*DESCRIPTION OF THE TASK*:
Without the pictures, print the lines running from the beginning of the material to the line containing "COL = sc.collection", both ends included.

*EXERCISE MATERIAL*:
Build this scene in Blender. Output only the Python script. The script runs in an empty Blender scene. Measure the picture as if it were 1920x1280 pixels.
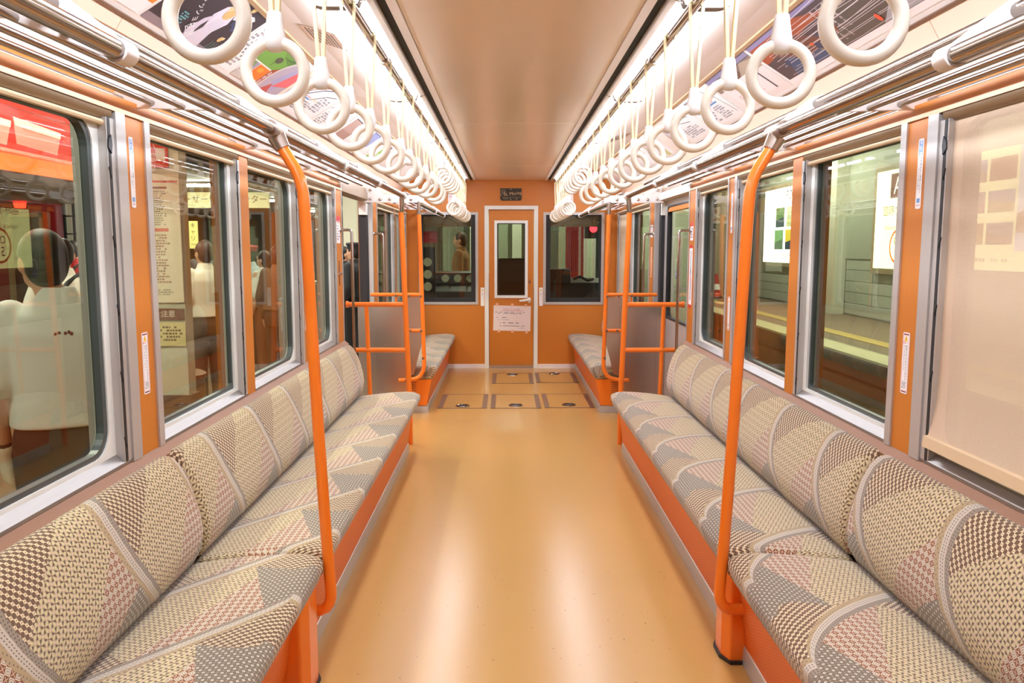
import bpy, bmesh, math, random
from mathutils import Vector, Matrix
random.seed(7)
PI = math.pi
sc = bpy.context.scene
COL = sc.collection

# ------------------------------------------------------------------ camera, world, exposure
F_PX = 1490.0
CAM = Vector((-0.062, 0.0, 1.34))
d = Vector(((949 - 960) / F_PX, -(465 - 640) / F_PX, -1.0)).normalized()   # world +Y seen from the camera
Yc = d
Xc = Vector((-Yc.z, 0, Yc.x)).normalized()
Zc = Xc.cross(Yc)
R = Matrix((Xc, Yc, Zc))                       # rows: world axes in camera space -> camera to world rotation
cd = bpy.data.cameras.new('camera')
cam = bpy.data.objects.new('camera', cd)
COL.objects.link(cam)
cd.sensor_fit = 'HORIZONTAL'
cd.sensor_width = 36.0
cd.lens = F_PX / 1920 * 36.0
cd.clip_start = 0.02
cd.clip_end = 200
cam.matrix_world = Matrix.Translation(CAM) @ R.to_4x4()
sc.camera = cam

w = bpy.data.worlds.new('world')
sc.world = w
w.use_nodes = True
w.node_tree.nodes['Background'].inputs[0].default_value = (1.0, 0.95, 0.86, 1)
w.node_tree.nodes['Background'].inputs[1].default_value = 0.35
sc.view_settings.view_transform = 'Standard'
sc.view_settings.look = 'None'
sc.view_settings.exposure = 0.5
sc.view_settings.gamma = 1.0
sc.view_settings.use_curve_mapping = False
try:
    sc.cycles.use_denoising = True
    sc.cycles.max_bounces = 12
    sc.cycles.diffuse_bounces = 6
    sc.cycles.transparent_max_bounces = 16
    sc.cycles.sample_clamp_indirect = 3.0
    sc.cycles.caustics_reflective = False
    sc.cycles.caustics_refractive = False
except Exception:
    pass
LAMP = 15.0          # strength of the train's ceiling light diffusers
TUBE = 140.0         # strength of the soffit tubes and of the added fill tubes
BOX = 3.0           # strength of the backlit station boards

# ------------------------------------------------------------------ materials
def lin(c):
    if isinstance(c, str):
        c = [int(c[i:i + 2], 16) / 255 for i in (0, 2, 4)]
    return tuple(x / 12.92 if x <= 0.04045 else ((x + 0.055) / 1.055) ** 2.4 for x in c)

MATS = {}
def mat(name, col='cccccc', rough=0.5, metal=0.0, noise=0.0, nscale=40.0, bump=0.0, bscale=200.0, emit=0.0, stretch=None, spec=0.5, coat=0.0):
    if name in MATS:
        return MATS[name]
    m = bpy.data.materials.new(name)
    m.use_nodes = True
    nt = m.node_tree
    b = nt.nodes['Principled BSDF']
    c = lin(col) + (1,)
    b.inputs['Base Color'].default_value = c
    b.inputs['Roughness'].default_value = rough
    b.inputs['Metallic'].default_value = metal
    b.inputs['Specular IOR Level'].default_value = spec
    b.inputs['Coat Weight'].default_value = coat
    b.inputs['Coat Roughness'].default_value = 0.08
    if emit:
        b.inputs['Emission Color'].default_value = c
        b.inputs['Emission Strength'].default_value = emit
        try: m.cycles.emission_sampling = 'FRONT' if emit > 20 or name == 'lamp_diffuser' else 'NONE'
        except Exception: pass
    if noise or bump:
        tc = nt.nodes.new('ShaderNodeTexCoord')
        mp = nt.nodes.new('ShaderNodeMapping')
        nt.links.new(tc.outputs['Object'], mp.inputs[0])
        if stretch:
            mp.inputs['Scale'].default_value = stretch
    if noise:
        n = nt.nodes.new('ShaderNodeTexNoise')
        n.inputs['Scale'].default_value = nscale
        n.inputs['Detail'].default_value = 5
        nt.links.new(mp.outputs[0], n.inputs[0])
        mx = nt.nodes.new('ShaderNodeMix')
        mx.data_type = 'RGBA'
        mx.inputs['A'].default_value = tuple(max(0, x * (1 - noise)) for x in c[:3]) + (1,)
        mx.inputs['B'].default_value = tuple(min(1, x * (1 + noise)) for x in c[:3]) + (1,)
        nt.links.new(n.outputs['Fac'], mx.inputs['Factor'])
        nt.links.new(mx.outputs['Result'], b.inputs['Base Color'])
    if bump:
        n2 = nt.nodes.new('ShaderNodeTexNoise')
        n2.inputs['Scale'].default_value = bscale
        nt.links.new(mp.outputs[0], n2.inputs[0])
        bp = nt.nodes.new('ShaderNodeBump')
        bp.inputs['Strength'].default_value = bump
        bp.inputs['Distance'].default_value = 0.002
        nt.links.new(n2.outputs['Fac'], bp.inputs['Height'])
        nt.links.new(bp.outputs[0], b.inputs['Normal'])
    MATS[name] = m
    return m

def ink(hexcol, emit=0.0):
    n = 'ink_' + hexcol + ('_lit' if emit else '')
    return mat(n, hexcol, 0.45, emit=emit)

class NX:
    """a float socket with arithmetic, for writing node maths as formulas"""
    nt = None
    def __init__(s, v): s.v = v
    @staticmethod
    def op(o, *a):
        n = NX.nt.nodes.new('ShaderNodeMath')
        n.operation = o
        for i, x in enumerate(a):
            if isinstance(x, NX):
                NX.nt.links.new(x.v, n.inputs[i])
            else:
                n.inputs[i].default_value = x
        return NX(n.outputs[0])
    def __add__(s, o): return NX.op('ADD', s, o)
    __radd__ = __add__
    def __sub__(s, o): return NX.op('SUBTRACT', s, o)
    def __rsub__(s, o): return NX.op('SUBTRACT', o, s)
    def __mul__(s, o): return NX.op('MULTIPLY', s, o)
    __rmul__ = __mul__
    def __truediv__(s, o): return NX.op('DIVIDE', s, o)
    def __lt__(s, o): return NX.op('LESS_THAN', s, o)
    def __gt__(s, o): return NX.op('GREATER_THAN', s, o)
    def abs(s): return NX.op('ABSOLUTE', s)
    def frac(s): return NX.op('FRACT', s)
    def floor(s): return NX.op('FLOOR', s)
    def sqrt(s): return NX.op('SQRT', s)
    def pow(s, e): return NX.op('POWER', s, e)
    def max(s, o): return NX.op('MAXIMUM', s, o)
    def min(s, o): return NX.op('MINIMUM', s, o)
    def mod2(s): return (s * 0.5).frac() * 2.0
    def inv(s): return 1.0 - s

def cmix(f, a, b):
    n = NX.nt.nodes.new('ShaderNodeMix')
    n.data_type = 'RGBA'
    NX.nt.links.new(f.v, n.inputs['Factor'])
    for k, x in (('A', a), ('B', b)):
        if isinstance(x, str):
            n.inputs[k].default_value = lin(x) + (1,)
        else:
            NX.nt.links.new(x, n.inputs[k])
    return n.outputs['Result']

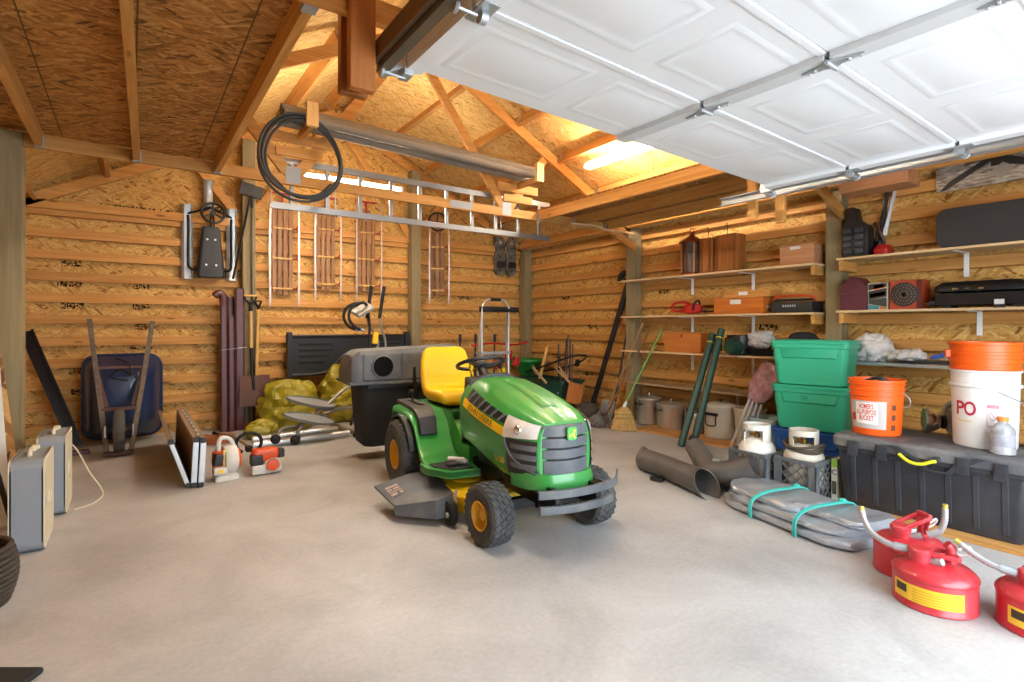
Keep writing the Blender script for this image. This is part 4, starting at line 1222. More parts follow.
# ---- box fans at the left
def box_fan(x0, y0, label, d=.14, w=.43, h=.49):
    t = thing('box_fan', label, 'fan', (x0 + d / 2, y0 + w / 2, 0))
    m = MB()
    o = rrect(w, h, .05, 5, y0 + w / 2, h / 2 + .005); i = rrect(w - .05, h - .05, .04, 5, y0 + w / 2, h / 2 + .005)
    xs = (x0, x0 + d)
    m.loft([[(xs[0], a, b) for a, b in o], [(xs[1], a, b) for a, b in o], [(xs[1], a, b) for a, b in i], [(xs[0], a, b) for a, b in i]], closed=True)
    hs = m.build('housing', M_fan_grey, t, world=True, ang=40, bevel=.003)
    for xx, nm in ((x0 + d - .004, 'front_grille'), (x0 + .004, 'rear_grille')):
        g = MB()
        g.loft([[(xx - .006, a, b) for a, b in o], [(xx + .006, a, b) for a, b in o], [(xx + .006, a, b) for a, b in i], [(xx - .006, a, b) for a, b in i]], closed=True)
        n = 24
        for k in range(1, n): g.box(xx - .004, xx + .006, y0 + .02, y0 + w - .02, .02 + (h - .04) * k / n - .0035, .02 + (h - .04) * k / n + .0035)
        for k in range(1, 6): g.box(xx - .004, xx + .004, y0 + w * k / 6 - .003, y0 + w * k / 6 + .003, .02, h - .02)
        g.lathe([(.05, -.006), (.045, .01)], (xx, y0 + w / 2, h / 2), 'x', 20)
        g.build(nm, M_cream, t, world=True)
    b = MB(); b.lathe([(.04, -.03), (.04, .03)], (x0 + d / 2, y0 + w / 2, h / 2), 'x', 16)
    for k in range(5):
        a = 2 * PI * k / 5; tw = Matrix.Rotation(a, 3, 'X') @ Matrix.Rotation(.5, 3, 'Z')
        b.obox(Vector((x0 + d / 2, y0 + w / 2, h / 2)) + Matrix.Rotation(a, 3, 'X') @ Vector((0, 0, .11)), (.006, .09, .15), tw)
    b.build('blades', M_white_pl, t, world=True)
    hd = MB(); hd.tube(smooth_path([(x0 + d * .5, y0 + w * .28, h), (x0 + d * .5, y0 + w * .30, h + .028), (x0 + d * .5, y0 + w * .62, h + .028), (x0 + d * .5, y0 + w * .64, h)], 4), .011, 8)
    hd.lathe([(.02, 0), (.018, .02), (0, .022)], (x0 + d * .5, y0 + w * .8, h + .004), n=14)
    hd.build('carry_handle', M_cream, t, world=True)
    return t
box_fan(-.515, 3.77, 'grey box fan with cream grille, the nearer one at the left edge')
box_fan(-.475, 4.42, 'grey box fan standing behind the nearer fan, its cord trailing on the floor', h=.50)
tag(MB().tube(smooth_path([(-.40, 4.86, .42), (-.32, 4.9, .34), (-.24, 4.88, .16), (-.16, 4.80, .02), (-.20, 4.6, .006), (-.30, 4.5, .006)], 6), .005, 8).build('power_cord', plain('cord_beige', '#cfc3a8', .6)), 'beige power cord trailing from the farther box fan', 'cord')

# ---- offcuts leaning in the left corner
tag(MB().bar((-.575, 4.38, .22), (-.685, 4.55, 1.02), .065, .012, (.2, -1, .1)).build('board_offcut', M_osb_loft, bevel=.001), 'narrow strand board offcut leaning on the left post', 'board')
tag(MB().bar((-.62, 4.30, .02), (-.71, 4.52, 1.02), .10, .014, (.2, -1, .1)).build('white_board', M_white_pl, bevel=.002), 'white board leaning at the left edge behind the box fans', 'board')
tag(MB().tube([(-.545, 4.20, .01), (-.69, 4.27, .62)], .014, 8).build('black_stick', M_black), 'short black stick leaning beside the strand board offcut', 'stick')

# ---- black tailgate panel on the wall
t = thing('tailgate_panel', 'black louvred truck tailgate panel propped against the back wall behind the grass bagger', 'tailgate', (2.6, 6.95, .55))
m = MB(); Z0 = 1.095
out = [(1.55, Z0), (3.17, Z0), (3.17, .86), (3.05, .80), (2.55, .80), (2.36, .83), (2.24, .80), (2.08, .64), (1.95, .585), (1.58, .585)]
m.prism(out, 'y', 6.93, 6.97); pan = m.build('panel', M_black, t, bevel=.006, world=True)
MB().bar((1.585, 6.915, .57), (1.585, 6.915, 1.13), .06, .07, (0, 1, 0)).build('end_post', M_black, t, bevel=.006, world=True); MB().bar((3.13, 6.915, .85), (3.13, 6.915, 1.13), .07, .08, (0, 1, 0)).build('end_post', M_black, t, bevel=.006, world=True)
m = MB(); pts = [(1.60, 6.92, .60), (1.95, 6.92, .605), (2.09, 6.92, .66), (2.25, 6.92, .83), (2.38, 6.92, .865), (2.55, 6.92, .84), (3.05, 6.92, .835)]
m.tube(smooth_path(pts, 4), .022, 8); m.tube([(1.60, 6.92, 1.08), (3.11, 6.92, 1.08)], .018, 8); m.build('rolled_edge', M_black, t, world=True)
for k in range(4):
    MB().box(1.70, 2.12 - .05 * max(k - 1, 0), 6.918, 6.93, .98 - .075 * k - .014, .98 - .075 * k + .014).build('louvre', plain('slot_black', '#0a0a0b', .7), pan, bevel=.004, world=True)
    if k < 3: MB().box(2.70, 3.05, 6.918, 6.93, 1.03 - .06 * k - .012, 1.03 - .06 * k + .012).build('louvre', plain('slot_black', '#0a0a0b', .7), pan, bevel=.004, world=True)

# ---- yellow bags
M_bagprint = plain('bag_print', '#8a3c24', .6)
for nm, c, r, sd, lab in (('plastic_bag', (1.52, 6.58, .29), (.33, .18, .34), 1.3, 'big crumpled yellow plastic bag with dark print, nearest to the shovel'), ('plastic_bag', (2.22, 6.72, .34), (.32, .16, .36), 4.1, 'crumpled yellow plastic bag behind the glider, right of the other')):
    t = thing(nm, lab, 'bag', (c[0], c[1], 0), 0, 'yellow bags on the floor')
    b = lump(c, r, .25, 3.0, sd, 56, 36, flat=.004, crumple=.12)
    # fine crumples
    b.v = [tuple(Vector(p) + Vector((0, -1, .3)) * .02 * mnoise.noise(Vector(p) * 14)) if p[2] > .02 else p for p in b.v]
    b.build('sack', M_yel_bag, t, world=True, ang=16)
b = lump((1.16, 6.28, .09), (.16, .12, .10), .3, 4, 8.2, 40, 24, flat=.004); o_ = b.build('plastic_bag', M_yel_bag, ang=18); tag(o_, 'small yellow plastic bag flopped on the floor by the downspouts', 'bag', 'yellow bags on the floor')

# ---- exercise glider, partly folded, lying behind the mower
t = thing('exercise_glider', 'grey exercise glider with curved handlebars and oval foot plates, behind the grass bagger', 'exercise machine', (1.9, 5.9, 0))
for a, b in (((.98, 5.75, .035), (1.92, 5.72, .05)), ((1.02, 6.02, .035), (1.90, 5.98, .06))):
    MB().tube([a, b], .035, 14).build('base_rail', M_alu, t, world=True)
MB().tube([(1.84, 6.12, .10), (2.02, 5.62, .035)], .026, 12).build('cross_tube', plain('grey_tube', '#8a877f', .4, .5), t, world=True)
MB().tube([(1.98, 5.70, .035), (2.06, 5.55, .035)], .035, 12).build('end_cap', M_black, t, world=True)
M_gt = plain('grey_tube', '#8a877f', .4, .5)
for pts, cap in (([(1.19, 5.72, .10), (1.25, 5.76, .16), (1.42, 5.82, .17), (1.68, 5.9, .24), (2.0, 6.0, .30)], (1.18, 5.72, .075)), ([(1.37, 5.68, .07), (1.40, 5.70, .15), (1.50, 5.74, .23), (1.74, 5.84, .37), (1.92, 5.9, .50), (2.1, 6.0, .56)], (1.36, 5.68, .055))):
    MB().tube(smooth_path(pts, 5), .019, 10).build('swing_arm', M_gt, t, world=True)
    MB().ball(cap, (.05, .045, .05), 14, 8).build('foot_cap', M_black_rub, t, world=True)
MB().tube(smooth_path([(1.56, 5.8, .36), (1.72, 5.84, .31), (1.95, 5.95, .28), (2.15, 6.0, .30)], 4), .016, 10).build('link_arm', M_gt, t, world=True)
for c, r in (((1.55, 5.82, .40), .05), ((1.50, 5.70, .25), -.02)):
    m = MB(); M = Matrix.Rotation(.25, 3, 'Y') @ Matrix.Rotation(.5, 3, 'X')
    o1 = [Vector((.26 * math.cos(a), .075 * math.sin(a) * (1 + .2 * math.cos(a)), 0)) for a in [2 * PI * i / 28 for i in range(28)]]
    m.loft([[Vector(c) + M @ (p + Vector((0, 0, h))) for p in [q * k for q in o1]] for h, k in ((-.012, .96), (-.006, 1), (.02, 1), (.022, .97), (.008, .93))])
    m.build('foot_plate', plain('plate_grey', '#7d8080', .5, dirt=.3, dirtcol='#9a958c'), t, world=True, ang=35)
MB().tube(smooth_path([(2.0, 5.9, .1), (2.28, 6.2, .7), (2.36, 6.28, 1.15), (2.34, 6.30, 1.42), (2.27, 6.30, 1.47), (2.16, 6.24, 1.44)], 5), .016, 10).build('upright', M_black_met, t, world=True)
for s, y in ((0, 6.12), (1, 6.30)):
    MB().tube(smooth_path([(2.34, 6.28, 1.44), (2.22, y, 1.48), (2.08, y - .02, 1.42), (2.04, y - .04, 1.30), (2.10, y - .05, 1.20), (2.19, y - .06, 1.16)], 5), .018, 10).build('handlebar', M_foam, t, world=True)
    MB().tube([(2.17, y - .06, 1.168), (2.21, y - .062, 1.150)], .020, 10).build('bar_end', M_galv, t, world=True)
for x in (0, .15):
    MB().tube(smooth_path([(2.36 + x, 6.35 + x, .2), (2.42 + x, 6.35, .8), (2.50 + x * .6, 6.35, 1.0), (2.38 + x * 1.0, 6.35, 1.22), (2.36 + x * 1.05, 6.35, 1.34)], 5), .015, 8).build('pole', M_gt, t, world=True)
    MB().tube([(2.355 + x * 1.05, 6.35, 1.30), (2.42 + x * 1.1, 6.38, 1.70)], .021, 10).build('pole_grip', M_foam, t, world=True)
m = MB(); m.obox((2.25, 6.22, 1.40), (.24, .16, .05), (.5, -.5, .2)); m.build('console', plain('console_grey', '#a9a79c', .5), t, bevel=.014, world=True)
MB().obox((2.40, 6.2, 1.06), (.06, .05, .14), (0, .1, 0)).build('clamp', M_yellow, t, bevel=.008, world=True)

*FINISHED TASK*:
Build this scene in Blender. Output only the Python script. The script runs in an empty Blender scene. Measure the picture as if it were 1920x1280 pixels.
import bpy, bmesh, math, random
from mathutils import Vector, Matrix
random.seed(7)
PI = math.pi
sc = bpy.context.scene
COL = sc.collection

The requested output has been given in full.